Get your entries in ASAP! I will share prize info when I reveal his name cause this post is already long and I have more to say.
About How I’m Feeling
Sometimes I wonder why I’m attracted to these systems, and I feel like something might be wrong with me, but I’m ok. Still good. 😊 For whatever reason, I’ve always been drawn to understanding the dark side of human nature and how harm happens (I’m not including your subtle everyday harm here): how language sanitizes it, how systems enable it, how we normalize it.
Did I ever tell you, I feel I'm more susceptible to joining a cult than falling for a romance scam? Looking for love in all the wrong places. Anyhow, back to what I was saying.
That’s probably why I’m drawn to true crime, too. Hannah Arendt’s quote, “The banality of evil,” from her Eichmann book just came to mind. Crime is: How did one person cross the line? Authoritarian systems are: How did millions normalize crossing the line? Things don’t happen overnight; the line gets moved ever so slowly.
I might have told you this before, at some point I wanted to be an FBI profiler around the time I had my daughter and a priest talked me out of it. He made a similar statement to the quote on monsters and the abyss. In university, I wanted to work for the UN in a human rights capacity. (reminder – I still need to get to the Human Rights Museum in Winnipeg.)

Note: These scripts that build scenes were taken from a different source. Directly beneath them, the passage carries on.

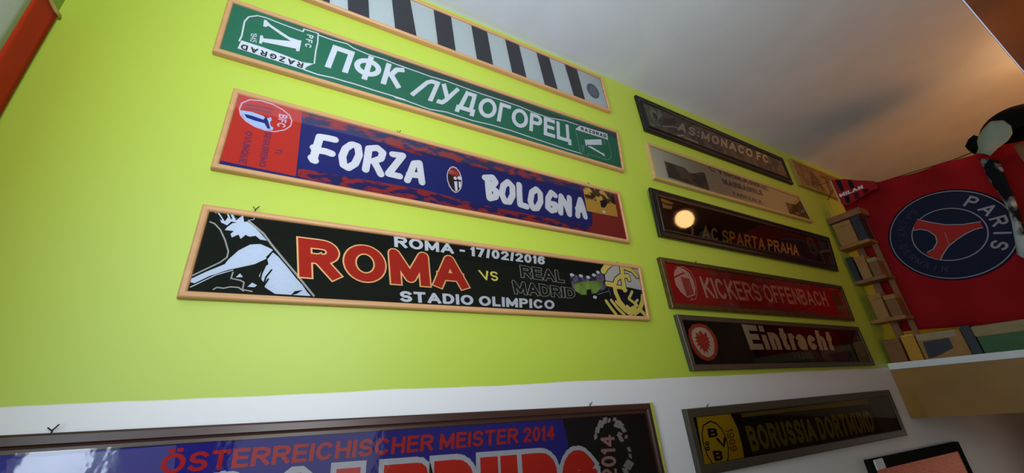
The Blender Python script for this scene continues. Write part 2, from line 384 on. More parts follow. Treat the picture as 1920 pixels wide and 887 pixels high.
# lintel on the right with the white ledge on it
V = []
for x in (2.952, 3.04):
    V += [(x, WALL, 1.25+.0675), (x, WALL, 1.25-.178), (x, -2.3, 1.25-.03), (x, -2.3, 1.25+.0675)]
lintel = from_py('trim_2', V, [(0, 1, 2, 3), (4, 5, 6, 7), (0, 1, 5, 4), (1, 2, 6, 5), (2, 3, 7, 6), (3, 0, 4, 7)], M_ochre); struct(lintel)
shelf = box('wall_shelf', 2.945, 3.60, -2.3, WALL-.001, 1.25+.068, 1.25+.101, M_white, None, .002)
tag(shelf, 'long white ledge shelf running above the ochre band on the right', 'shelf')
SZ = 1.25+.1012

# ------------------------------------------------------------------ framed scarves, upper left group
white = fab('white', 204, 210, 220); green = fab('green', 18, 104, 76); dgreen = fab('dark_green', 24, 88, 70)
navy = fab('navy', 36, 44, 108); redb = fab('brick_red', 176, 52, 44); ink = fab('ink', 28, 30, 34)

# striped scarf
r, sc, mp, yp, I = framed([(-.305, 2.683), *[(1.146,2.683),(1.158,2.476)], (-.305, 2.4765)], .0145, 'light wood frame with black and white striped scarf, against the ceiling', M_light, fab('offwhite', 186, 198, 202))
A = Art(mp); blk = fab('stripe_black', 52, 52, 60)
bars = [[(0.312,2.656),(0.382,2.658),(0.398,2.506),(0.328,2.508)], [(0.468,2.654),(0.538,2.654),(0.554,2.505),(0.484,2.507)], [(0.622,2.65),(0.689,2.65),(0.707,2.5),(0.639,2.502)], [(0.776,2.652),(0.843,2.649),(0.863,2.499),(0.796,2.502)], [(0.927,2.651),(0.996,2.65),(1.011,2.499),(0.948,2.501)],
        [(0.156,2.629),(0.228,2.626),(0.248,2.509),(0.172,2.513)], [(0.004,2.627),(0.073,2.633),(0.086,2.518),(0.018,2.519)]]
top = I[0].y+.01; bot = I[3].y-.01
for b_ in bars:
    (a0, z0), (a1, z1), (a2, z2), (a3, z3) = b_
    e = lambda xa, za, xb, zb, z: xa+(xb-xa)*(z-za)/(zb-za)
    tt, bb = 2.679, 2.482
    A = Art(mp); A.poly([(e(a0, z0, a3, z3, tt), tt), (e(a1, z1, a2, z2, tt), tt), (e(a1, z1, a2, z2, bb), bb), (e(a0, z0, a3, z3, bb), bb)], blk, 1); A.build('stripe', sc)
for k in range(2): A = Art(mp); A.poly([(-.11-.15*k, 2.679), (-.04-.15*k, 2.679), (-.035-.15*k, 2.482), (-.105-.15*k, 2.482)], blk, 1); A.build('stripe', sc)
A = Art(mp); cg = [(1.071,2.57)][0]; A.ngon(cg, .036, .043, fab('badge_grey', 92, 98, 116), 1)
for k in range(5): A.stroke([(cg[0]-.024+.003*k, cg[1]-.024+.012*k), (cg[0]+.02, cg[1]-.02+.012*k)], .003, fab('badge_light', 150, 155, 170), 2)
A.build('round_badge', sc)

# green scarf
r, sc, mp, yp, I = framed([(-0.283,2.366),(1.178,2.373),(1.165,2.153),(-0.28,2.159)], .0145, 'light wood frame with green scarf in white cyrillic letters', M_light, green, glass=GLASS)
A = Art(mp)
A.poly([(-0.27,2.362),(-0.048,2.341),(-0.01,2.34),(0.032,2.345),(0.099,2.33),(0.191,2.328),(0.291,2.33),(0.289,2.408)] + [(0.027,2.392),(-0.134,2.379),(-0.268,2.37)], dgreen, 1)
A.poly([(0.181,2.373),(0.362,2.369),(0.523,2.362),(0.701,2.354),(0.9,2.344),(1.168,2.357),(1.162,2.326),(0.962,2.33),(0.662,2.325),(0.505,2.324),(0.362,2.328),(0.302,2.325),(0.218,2.327),(0.164,2.327)], fab('grey_green', 42, 70, 62), 1)
A.stroke([(-0.048,2.341),(-0.01,2.34),(0.032,2.345),(0.054,2.335),(0.099,2.33),(0.144,2.332),(0.191,2.328),(0.24,2.327)] + [(0.204,2.327),(0.259,2.327),(0.302,2.325),(0.362,2.329),(0.432,2.326),(0.505,2.324),(0.581,2.325),(0.662,2.325),(0.726,2.318),(0.794,2.316),(0.877,2.331),(0.945,2.331)], .0045, white, 2)
A.stroke([(-0.068,2.189),(-0.032,2.186),(0.007,2.191),(0.039,2.191),(0.067,2.192),(0.123,2.19),(0.176,2.19),(0.222,2.189)] + [(0.191,2.186),(0.224,2.187),(0.264,2.183),(0.305,2.18),(0.362,2.189),(0.46,2.186),(0.532,2.192),(0.616,2.193),(0.695,2.189),(0.778,2.186),(0.855,2.183),(0.936,2.183)], .0045, white, 2)
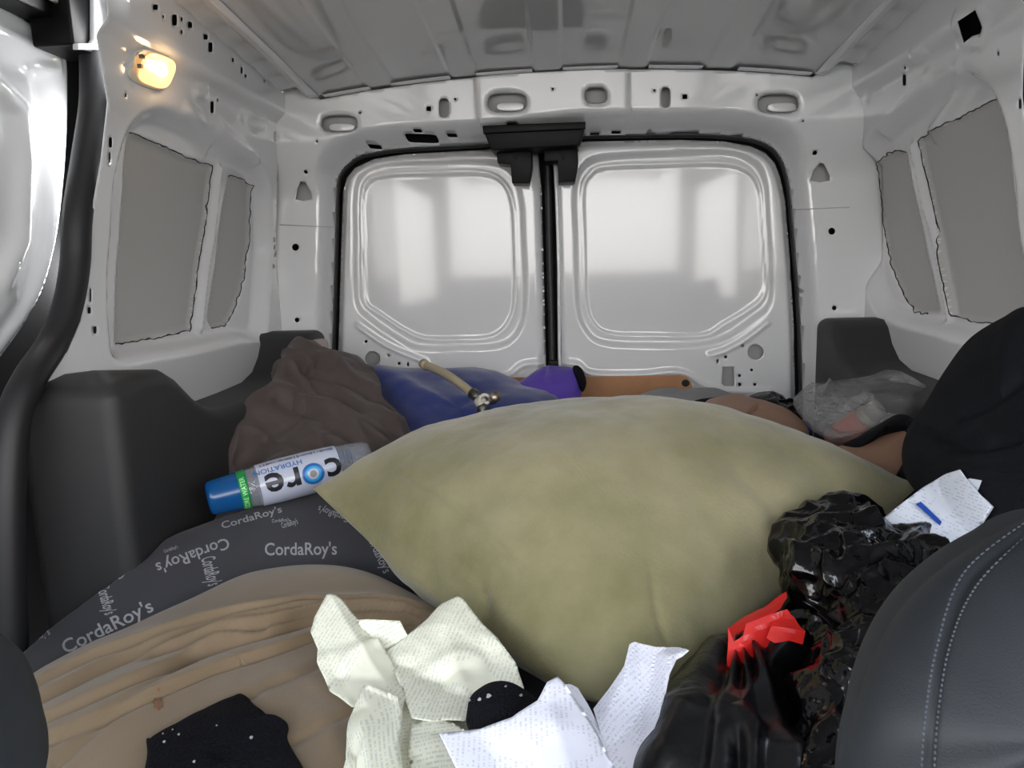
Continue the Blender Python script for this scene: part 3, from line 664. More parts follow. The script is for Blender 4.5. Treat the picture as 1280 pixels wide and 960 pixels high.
# green pillow
def pillow_f(vs, px, rr):
    th = rr*0
    e = np.array([abs(fbm(v, 9, 2, 5)) for v in vs])
    return -.010*e*smooth((rr-.55)/.4)
def pillow(name, e0, e1, e2, e3, up, dn, m, n=150, nb=60, folds=(), post=None):
    """e0: L->F, e1: F->R, e2: R->B, e3: B->L edge curves in 3D; Coons patch inflated on both sides"""
    def face(n, upv, top):
        E = [crom([tuple(p) for p in e], n+1, False) for e in (e0, e1, e2, e3)]
        t = np.linspace(0, 1, n+1); U_, V_ = np.meshgrid(t, t, indexing='ij'); U3, V3 = U_[..., None], V_[..., None]
        c0, c1, d0, d1 = E[0][:, None, :], E[2][::-1][:, None, :], E[3][::-1][None, :, :], E[1][None, :, :]
        P = (1-V3)*c0+V3*c1+(1-U3)*d0+U3*d1-((1-U3)*(1-V3)*E[0][0]+U3*(1-V3)*E[0][-1]+(1-U3)*V3*E[2][-1]+U3*V3*E[2][0])
        u, v = 2*U3-1, 2*V3-1; q = np.clip((1-u*u)*(1-v*v), 0, 1)
        h = q**.9*.85+.15*q**.5
        P = P+np.array(upv)*h
        P = P.reshape(-1, 3); q = q.reshape(-1)
        F = [(i*(n+1)+j_, (i+1)*(n+1)+j_, (i+1)*(n+1)+j_+1, i*(n+1)+j_+1) for i in range(n) for j_ in range(n)]
        N = normals(P, np.array(F)); 
        if N[len(N)//2] @ np.array(upv) < 0: N = -N
        D = np.zeros(len(P)); edge = smooth(q/.15)
        D += edge*np.array([.008*fbm(p, 3, 3, 5)+.003*fbm(p, 10, 3, 5)+.0012*fbm(p, 28, 2, 5) for p in P])
        # puckers running in from the seam
        D -= .006*np.array([abs(fbm(p, 13, 1, 8)) for p in P])*smooth((.5-q)/.4)*smooth(q/.05)
        if top:
            px = proj(P)
            for (line, amp, w) in folds:
                if len(line) > 2: line = crom(line, 30, False)
                D += amp*np.exp(-(dline(px, line)/w)**2)*edge
        return P+N*D[:, None], F
    P1_, F1_ = face(n, up, True); P2_, F2_ = face(n, dn, False)
    b_ = len(P1_); vs = np.vstack([P1_, P2_]); fs = F1_+[tuple(x+b_ for x in f[::-1]) for f in F2_]
    o = mesh(name, vs, fs, m)
    bm = bmesh.new(); bm.from_mesh(o.data); bmesh.ops.remove_doubles(bm, verts=bm.verts, dist=2e-4); bmesh.ops.recalc_face_normals(bm, faces=bm.faces); bm.to_mesh(o.data); bm.free()
    return o
cL, cF, cR, cB = (391, 611, 1.02), (757, 880, .655), (1150, 606, 1.03), (780, 535, 1.46)
green = pillow('floor_pillow', L3([cL, (440, 655, .95), (515, 727, .85), (600, 785, .76), (680, 845, .69), cF]), L3([cF, (830, 862, .68), (905, 806, .74), (985, 738, .83), (1070, 672, .92), (1128, 625, .99), cR]),
   L3([cR, (1060, 602, 1.14), (980, 600, 1.24), (880, 585, 1.35), cB]), L3([cB, (690, 535, 1.40), (600, 550, 1.30), (510, 575, 1.18), (440, 595, 1.08), cL]), (-.035, .012, .180), (0, 0, -.11), M["green"],
   folds=[([(500, 590), (560, 625), (620, 680), (655, 715)], -.0035, 3.5), ([(815, 715), (820, 760), (835, 800)], -.004, 4), ([(600, 745), (604, 790), (612, 830)], -.008, 5), ([(570, 700), (592, 722), (600, 745)], -.002, 6), ([(985, 700), (960, 640), (920, 600)], -.002, 10), ([(1120, 625), (1080, 640), (1040, 640)], -.003, 8), ([(1010, 712), (950, 756), (900, 796), (850, 828)], -.003, 2), ([(640, 842), (700, 850), (750, 872)], -.003, 3)])
tag(green, 'large olive green suede floor pillow lying corner-first across the middle of the cargo bed', 'pillow')
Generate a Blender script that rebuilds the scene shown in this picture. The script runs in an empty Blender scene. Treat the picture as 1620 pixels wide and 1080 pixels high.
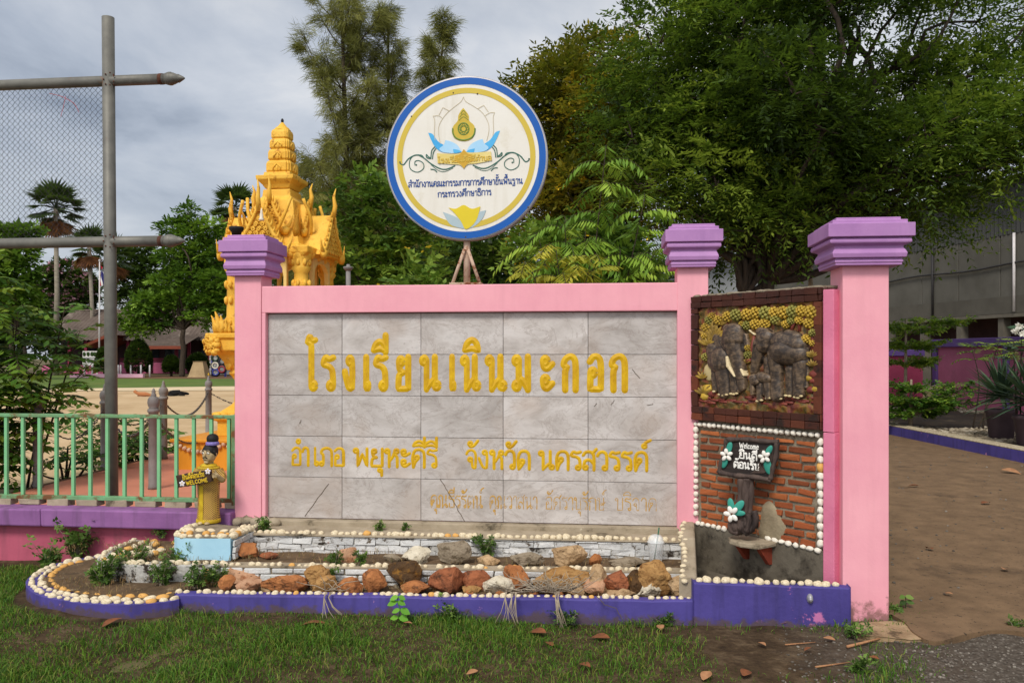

“To build a shield, you must first understand the sword.” I can’t remember who said that. To defend rights, I must understand how they get violated. And the satire is just an aside. I’ve always used jokes to help me cope with shit. 😩
As always, it was a pleasure chatting with you. Enjoy the rest of your week! Find time to play with your wild things and always look both ways before crossing them lines!